Okay, the Simpsons episode "I'm Spelling As Fast As I Can" was on TV today, and I've always had a serious problem with it, which I will now discuss at great length, because I've got nothing better to do with my time on a Sunday night.
Lisa Simpson is competing in a spelling bee and the evil organiser wants an adorable little boy to win it for publicity reasons, so offers Lisa a bribe of a college scholarship to throw the contest, and she refuses. And then it goes like this:
Evil organiser: All right, your word is 'whether' [or 'weather']
Other contestant: Which one? Can you use it in a sentence?
Evil organiser: Certainly. "I don't know whether the weather will improve."
Other contestant: Umm... W... E...
Evil organiser gleefully presses the 'wrong answer' button. Adorable little boy comes to the microphone.
Evil organiser: Your word is 'rigged', as in "this contest is rigged!"
Adorable little boy: R-I-G-G-E-D. Wigged.
Evil organiser: Bravo, my pet! You shall be champion! Assuming Lisa misspells this next word... The word is 'intransigence'! As in "the little girl's intransigence cost her the college of her choice!"
Lisa: Attention, everyone! I was asked to take a dive, but I won't do it! I-N-T-R-A-N-S-I-G-A-N-C-E!
Evil organiser: You fool! It's E-N-C-E!
Lisa: Oh my god, you're right!
Evil organiser: And now you lose everything! And I go back to whatever it is I do!
Okay, George Plimpton as the evil organiser is hilarious, and the whole scene is brilliant, but it annoys me. If he could eliminate another competitor with the weather/whether gag, he could have done that to Lisa too! Much better, and funnier, would be to have the first competitor be given the word 'sellout', spell it X-J-Z-Q-T and be cheerfully thrown a huge sack of money with a dollar sign on it, adorable Alex get 'rigged', then have Lisa be given the whether/weather gag and the evil organiser realise that she got it right because he hadn't noticed there are two words that sound the same, adorable Alex get another hilarious word, and then have Lisa get 'intransigence' wrong. That would be much better all round, and not an insult to the viewers' intelligence!

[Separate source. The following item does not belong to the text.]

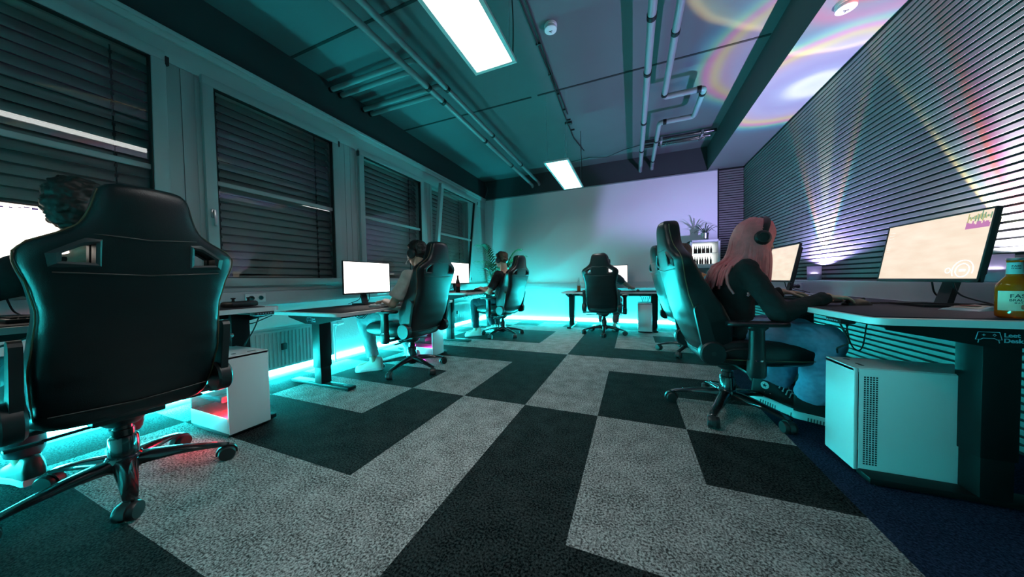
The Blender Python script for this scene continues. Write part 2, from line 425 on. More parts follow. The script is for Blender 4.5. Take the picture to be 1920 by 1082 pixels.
# windows with outside blinds
def window(n, y0, y1, tilt=False, handle_left=True):
    root = structure(empty('window_%d' % n, (XL, (y0 + y1) / 2, .86)))
    h, W = 1.68, (y1 - y0) / 2
    f = MB(); d0, d1 = -.045, .04
    f.bx(d0, d1 - .012, -W, W, 0, .05, .004); f.bx(d0, d1 - .012, -W, W, h - .05, h, .004)
    f.bx(d0, d1 - .012, -W, -W + .05, .05, h - .05, .004); f.bx(d0, d1 - .012, W - .05, W, .05, h - .05, .004)
    f.build('frame', MT['pvc'], root, 30)
    # blind behind
    s = MB(); z = .03
    while z < h - .02:
        a = math.radians(62); R_ = Matrix.Rotation(a, 4, 'Y')
        s.box((-.12, 0, z), (.085, 2 * W - .06, .0025), .001, M=R_); z += .068
    s.build('blind', MT['blind'], root, 30)
    s = MB()
    for yy in (-W * .72, W * .66):
        s.cyl((-.09, yy, 0), (-.09, yy, h), .004, 6)
        z = .03
        while z < h: s.box((-.088, yy, z), (.01, .014, .02)); z += .068
    s.build('ladder_cord', MT['cord'], root, 0)
    sash = empty('sash', (0, 0, .02)); sash.parent = root
    sw, hh = W - .03, h - .04
    f = MB(); t = .068
    f.bx(.0, d1 + .02, -sw, sw, 0, t, .006); f.bx(.0, d1 + .02, -sw, sw, hh - t, hh, .006)
    f.bx(.0, d1 + .02, -sw, -sw + t, t, hh - t, .003); f.bx(.0, d1 + .02, sw - t, sw, t, hh - t, .003)
    f.build('sash_frame', MT['pvc'], sash, 30)
    f = MB(); f.bx(.004, .03, -sw + t - .004, sw - t + .004, .815, .85, .003); f.build('glazing_bar', MT['pvc'], sash, 30)
    f = MB(); g = .007
    for a in ((-sw + t - .002, -sw + t + g, t, hh - t), (sw - t - g, sw - t + .002, t, hh - t), (-sw + t, sw - t, t - .002, t + g), (-sw + t, sw - t, hh - t - g, hh - t + .002)):
        f.bx(.01, .05, a[0], a[1], a[2], a[3])
    f.build('gasket', MT['gasket'], sash, 0)
    f = MB(); f.bx(.012, .016, -sw + t - .003, sw - t + .003, t - .003, hh - t + .003); f.build('glass_pane', MT['glass'], sash, 0)
    hy = -sw + .034 if handle_left else sw - .034
    f = MB(); f.box((.066, hy, .575), (.012, .03, .07), .004); f.cyl((.066, hy, .59), (.09, hy, .59), .011, 10); f.box((.092, hy, .54), (.012, .021, .13), .005)
    f.build('handle', MT['steel'], sash, 30)
    f = MB(); hx = sw + .006 if handle_left else -sw - .006
    f.box((.05, hx, hh - .06), (.03, .02, .06), .004); f.build('hinge', MT['black'], sash, 30)
    f = MB(); f.box((.05, hx, .06), (.03, .02, .06), .004); f.build('hinge', MT['black'], sash, 30)
    if tilt: sash.rotation_euler = (0, math.radians(tilt), 0)
    return root
window(1, *YW[0], tilt=2.3); window(2, *YW[1]); window(3, *YW[2], handle_left=False); window(4, *YW[3], tilt=6.5)

# light strips along the skirting
def strip(a, b_, label):
    m = MB(); a, b_ = Vector(a), Vector(b_); d = b_ - a
    if abs(d.x) > abs(d.y): m.bx(a.x, b_.x, a.y - .006, a.y + .006, .045, .088, .003)
    else: m.bx(a.x - .006, a.x + .006, a.y, b_.y, .045, .088, .003)
    return tag(m.build('light_strip', MT['led'], None, 30), label, 'light strip')
strip((XL + .006, YF, 0), (XL + .006, YB - .03, 0), 'glowing cyan light strip low on the wall under the windows')
strip((XL + .02, YB - .026, 0), (3.05, YB - .026, 0), 'glowing cyan light strip low along the white back wall')

# radiators below the windows
def radiator(y0, y1, label):
    t = thing('radiator', label, 'radiator', (XL + .07, (y0 + y1) / 2, .11), 0, 'radiators below the windows')
    W = (y1 - y0) / 2; m = MB()
    m.bx(-.012, .012, -W, W, .0, .36, .006)
    y = -W + .02
    while y < W - .015: m.bx(.010, .022, y, y + .016, .02, .34, .005); y += .033
    m.build('body', MT['radiator'], t, 30)
    m = MB(); m.bx(-.04, .02, -W, W, .362, .38, .004); m.build('top_grille', MT['radiator'], t, 30)
    for q in (-1, 1):
        m = MB(); m.box((-.01, q * (W + .001), .18), (.05, .012, .36), .004); m.build('side_cover', MT['radiator'], t, 30)
    m = MB(); m.cyl((.0, W + .005, .335), (.0, W + .06, .335), .012, 10); m.cyl((0, W + .06, .335), (0, W + .13, .335), .024, 12, r2=.02)
    m.build('valve', MT['white'], t, 30)
    m = MB(); m.tube(bend([(-.0, W + .05, .335), (-.03, W + .05, .25), (-.03, W + .05, -.10)], .03), .009, 8); m.build('feed_pipe', MT['radiator'], t, 30)
    m = MB(); m.box((.03, 0, .2), (.02, .045, .06), .004); m.build('heat_meter', MT['trim'], t, 30)
    return t
radiator(-2.2, -1.22, 'white ribbed radiator beside the nearest chair on the window side')
radiator(-.72, .28, 'white ribbed radiator behind the lone desk leg with open foot')
radiator(2.2, 3.28, 'white ribbed radiator farthest away, beside the person by the palm')

# ceiling light panels hung on wires
def panel(y0, y1, label):
    x0, x1, z = .728, 1.03, 2.30
    t = thing('ceiling_light', label, 'ceiling light', ((x0 + x1) / 2, (y0 + y1) / 2, z), 0)
    W, H = (x1 - x0) / 2, (y1 - y0) / 2
    m = MB(); e = .024
    for a in ((-W, W, -H, -H + e), (-W, W, H - e, H), (-W, -W + e, -H + e, H - e), (W - e, W, -H + e, H - e)): m.bx(*a, -.006, .014, .001)
    m.bx(-W + .003, W - .003, -H + .003, H - .003, .008, .014); m.build('frame', MT['white'], t, 30)
    m = MB(); m.bx(-W + e, W - e, -H + e, H - e, .0, .006); m.build('diffuser', MT['panel'], t, 0)
    ld = bpy.data.lights.new('panel_beam', 'AREA'); ld.shape = 'RECTANGLE'; ld.size, ld.size_y = 2 * (W - e), 2 * (H - e); ld.energy = PANEL_WATTS; ld.spread = math.radians(PANEL_SPREAD); ld.color = (1, 1, .985)
    lo = bpy.data.objects.new('panel_beam', ld); C.objects.link(lo); lo.parent = t; lo.location = (0, 0, -.003)
    for sx in (-1, 1):
        for sy in (-1, 1):
            m = MB(); m.cyl((sx * (W - .03), sy * (H - .05), .012), (sx * (W - .03), sy * (H - .05), ZC - z), .0012, 5); m.build('hanging_wire', MT['steel'], t, 30)
    m = MB(); m.tube(bend([(W - .02, H - .02, .015), (W - .02, H - .0, .25), (W - .03, H - .04, ZC - z)], .1), .004, 6); m.build('power_cable', MT['cord'], t, 30)
    return t
panel(-1.315, -.125, 'large white ceiling light panel nearest the camera, cut by the frame')
panel(1.545, 2.70, 'smaller looking white ceiling light panel hanging before the back wall')

# smoke detectors
def detector(x, y, z, label, s=1):
    t = thing('smoke_detector', label, 'smoke detector', (x, y, z))
    m = MB(); m.lathe([(.055, 0), (.055, -.02), (.05, -.022)], 24); m.build('base', MT['white'], t, 40)
    m = MB(); m.lathe([(.050, -.020), (.054, -.026), (.053, -.044), (.036, -.051), (.002, -.052)], 24); m.build('cover', MT['white'], t, 40)
    m = MB(); m.box((.0, 0, -.0525), (.03, .006, .003)); m.box((0, .008, -.0525), (.006, .02, .003)); m.build('vent', MT['trim'], t, 0)
detector(1.06, .66, ZC, 'round white smoke detector on the grey ceiling')
detector(3.06, .80, ZS, 'small white smoke detector under the soffit at the top edge')

# heating pipes under the ceiling
def coupling(m, p, d, r): p, d = Vector(p), Vector(d).normalized(); m.cyl(p - d * .02, p + d * .02, r, 14)
def pipe(pts, r, label, cps, name='heating_pipe', group=None, rr=.045):
    t = thing(name, label, 'pipe', (0, 0, 0), 0, group)
    m = MB(); m.tube(bend(pts, rr), r, 14); m.build('tube', MT['pipe'], t, 40)
    for p, d in cps:
        m = MB(); coupling(m, p, d, r * 1.16); m.build('clamp', MT['deskmetal'], t, 40)
    return t
yd = (0, 1, 0)
pipe([(-.235, YF, 2.90), (-.235, YB - .03, 2.90), (-.235, YB + .01, 2.86)], .030, 'long grey ceiling pipe nearest the windows', [((-.235, y, 2.90), yd) for y in (-.6, .62, .88, 1.9, 2.9)])
pipe([(-.09, YF, 2.925), (-.09, YB - .03, 2.925), (-.09, YB + .01, 2.88)], .027, 'thinner grey ceiling pipe running beside the long window pipe', [((-.09, y, 2.925), yd) for y in (-.5, .75, 1.85, 3.0)])
for k, (y, lab) in enumerate(((.41, 'first short pipe branching to the window wall'), (.525, 'second short pipe branching to the window wall'), (.835, 'third short pipe branching to the window wall'), (.945, 'farthest short pipe branching to the window wall'))):
    xm, zm = ((-.09, 2.925), (-.235, 2.90))[k % 2]
    pipe([(xm, y - .03, zm), (xm - .12, y, 3.045), (XL + .0, y, 3.05)], .026, lab, [((XL + .015, y, 3.05), (1, 0, 0))], 'branch_pipe', None, .12)
pipe([(1.865, YF, 2.90), (1.865, YB - .06, 2.90), (1.865, YB + .005, 2.87)], .032, 'straight grey pipe across the middle of the ceiling', [((1.865, y, 2.90), yd) for y in (.62, 1.3, 2.3, 3.2)])
pipe([(2.06, YF, 2.93), (2.06, 1.86, 2.93), (2.45, 1.86, 2.93), (2.45, 2.46, 2.93), (2.06, 2.46, 2.93), (2.06, YB - .06, 2.93), (2.06, YB + .005, 2.88)], .030,
     'grey ceiling pipe with a square detour loop', [((2.06, .9, 2.93), yd), ((2.06, 1.8, 2.93), yd), ((2.40, 1.86, 2.93), (1, 0, 0)), ((2.45, 1.95, 2.93), yd), ((2.12, 2.46, 2.93), (1, 0, 0)), ((2.06, 3.0, 2.93), yd), ((2.06, 3.8, 2.93), yd)])
t = thing('conduit_rack', 'dark twin conduit with bright clamps under the far ceiling', 'conduit')
for k, (y, z) in enumerate(((3.30, 3.06), (3.40, 3.04), (3.46, 3.04))):
    m = MB(); m.cyl((1.90, y, z), (2.88 - .06 * k, y, z), .018 if k else .026, 10); m.build('conduit', MT['blackmetal'], t, 40)
for x in (2.15, 2.7):
    m = MB(); m.box((x, 3.38, 3.05), (.03, .24, .07), .006); m.build('clamp', MT['steel'], t, 30)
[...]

I have made this point before, every time the episode has been on telly. One time, I was in Cambridge the next day for an othello competition, and a very intelligent person, an actual Cambridge University professor and everything, who doesn't normally watch the Simpsons, was still laughing about having seen that episode and saying how brilliant the whole weather/whether bit was. It almost makes me think that the episode wasn't so much an insult to intelligence as to pedantic quibbling, but no. It's the rest of the world that's wrong.